2つのアイマスクを見比べると
・花王「めぐりズム 蒸気でホットアイマスク」花王登録意匠:第1330629号 ※画像出典:特許情報プラットフォーム
・アイリスオーヤマ「モイスクル じんわりホットアイマスク」
アイリスオーヤマ「モイスクル じんわりホットアイマスク 無香料」 ※画像出典:アイリスオーヤマ公式サイト
ぱっと見ると「似ている」という印象を抱くのではないでしょうか。
しかし、アイリスオーヤマの「モイスクル じんわりホットアイマスク」が、花王の「めぐりズム 蒸気でホットアイマスク」に関する意匠権を侵害していると言えるほどに類似しているかというと、実際のところ法的には判断が難しいところです。
なぜなら、それぞれの形状を見比べてみると、アイマスク部分でとりわけ相違点が見受けられるからです。
花王の「めぐりズム 蒸気でホットアイマスク」に関する意匠(デザイン)は、アイマスク部分が丸みを帯びている印象ですが、アイリスオーヤマのアイマスク部分は丸みが抑えられており、アイマスク部分の上下がやや直線状になっているような印象を受けます。
意匠の類似判断は、要部(意匠を見る者の注意を強く引く部分)を比較して判断されることがあります。要部が「アイマスク部分」であると裁判所が判断した場合、両者は非類似と判断される可能性もあるのではと考えられます。
そのため、花王の主張を東京地方裁判所が認めるか否かは、不透明な部分もあります。
今後の展開は
花王の「めぐりズム 蒸気でホットアイマスク」に関する意匠は、2007年5月31日に特許庁に出願された後、2008年4月18日に登録されているため、登録日から20年後の2028年4月18日まで権利期間が続くことになります。アイリスオーヤマが上記のアイマスクを販売開始したのは比較的最近ですが、アイリスオーヤマにも知的財産部があるので、花王の意匠の存在を把握した上で商品デザインを決めていた可能性は考えられます。

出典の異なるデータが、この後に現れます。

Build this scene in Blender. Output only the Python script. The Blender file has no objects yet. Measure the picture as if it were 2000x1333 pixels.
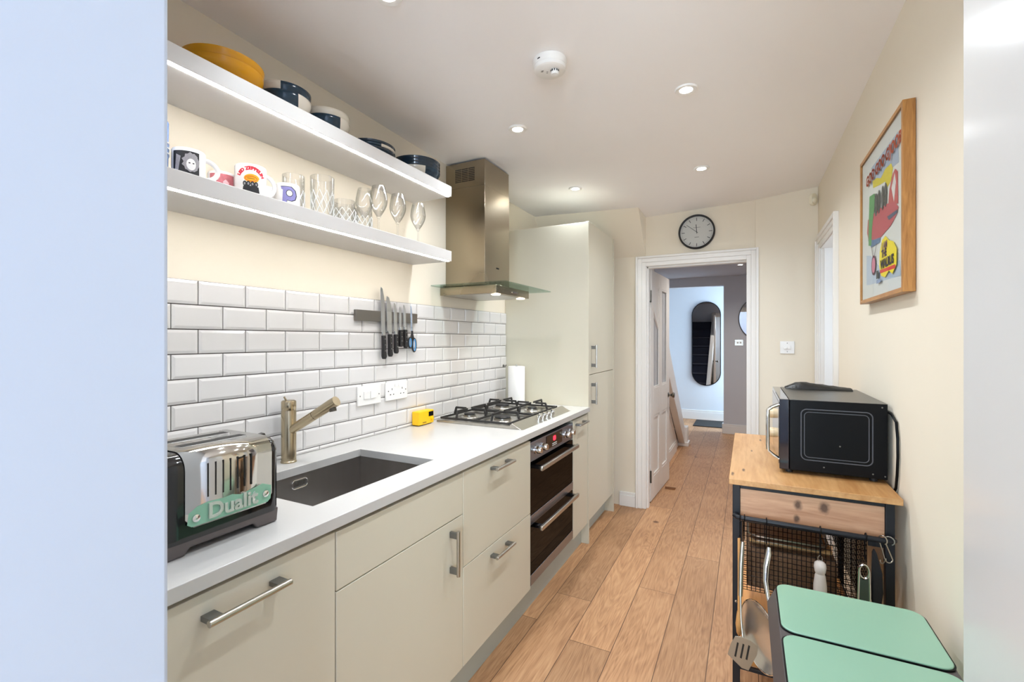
import bpy, bmesh, math, random
from mathutils import Vector, Matrix
random.seed(7)
S = bpy.context.scene
COL = S.collection
PI = math.pi
R = math.radians

# ------------------------------------------------------------------ camera
cam_d = bpy.data.cameras.new('camera')
cam = bpy.data.objects.new('camera', cam_d)
COL.objects.link(cam)
S.camera = cam
cam_d.sensor_width = 36.0
cam_d.lens = 905.0 * 36.0 / 2000.0
cam_d.shift_y = -3.5 / 2000.0
cam_d.clip_start = 0.02
cam.location = (0, 0, 1.36)
cam.rotation_euler = (R(90), 0, math.atan(458 / 905))

# ------------------------------------------------------------------ world, view, lights
w = bpy.data.worlds.new('world')
S.world = w
w.use_nodes = True
wn = w.node_tree.nodes
wn['Background'].inputs[0].default_value = (0.62, 0.78, 1.0, 1)
wn['Background'].inputs[1].default_value = 1.6
S.view_settings.view_transform = 'Standard'
S.view_settings.look = 'None'
S.view_settings.exposure = 0.82
S.view_settings.gamma = 1.0
S.view_settings.use_curve_mapping = False
S.cycles.max_bounces = 12
S.cycles.diffuse_bounces = 6
S.cycles.glossy_bounces = 5
S.cycles.transparent_max_bounces = 24
S.cycles.sample_clamp_indirect = 6.0
S.cycles.caustics_reflective = False
S.cycles.caustics_refractive = False

WARM = (0.88, 0.955, 1.03)
COOL = (0.72, 0.84, 1.0)

def area(name, loc, rot, sx, sy, energy, col):
    l = bpy.data.lights.new(name, 'AREA')
    l.shape = 'RECTANGLE'; l.size = sx; l.size_y = sy
    l.energy = energy; l.color = col
    o = bpy.data.objects.new(name, l); COL.objects.link(o)
    o.location = loc; o.rotation_euler = rot
    return o

DAY_BACK = area('added_back_daylight', (-0.86, -3.25, 1.35), (R(90), 0, 0), 1.24, 1.9, 78, (0.74, 0.88, 1.0))  # this and the next lamp send daylight through added unseen windows
DAY_BACK2 = area('added_back_daylight', (1.20, -3.25, 1.35), (R(90), 0, 0), 1.34, 1.9, 84, (0.74, 0.88, 1.0))
DAY_FRONT = area('daylight_front_door', (0.98, 7.95, 1.25), (0, R(90), 0), 1.7, 0.8, 46, (0.62, 0.82, 1.0))
DAY_SIDE = area('daylight_side_room', (1.78, 3.3, 1.5), (0, R(90), 0), 1.2, 1.0, 7, (0.8, 0.9, 1.0))

# ------------------------------------------------------------------ colour and material helpers
def lin(c):
    c /= 255.0
    return c / 12.92 if c <= 0.04045 else ((c + 0.055) / 1.055) ** 2.4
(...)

ゆえに、先述したアイマスク部分の見た目の相違点を主張するなど、今後アイリスオーヤマからの反論も考えられるところです(執筆時点では「訴状が届き次第、内容を確認し会社としての対応を検討いたします」とのコメントがあるのみ)。
今回花王が行った販売など差し止めの申し立てにより、ドラッグストアなど販売店が、問題となっているアイリスオーヤマのアイマスクの仕入れを控える、などといった動きが生じる可能性があります。
このような意匠権を巡る問題により、ある日突然、私たちが買っていた商品が店頭から姿を消すということもあります。意匠権は、実は私たちの生活に身近な権利のひとつでもあるのです。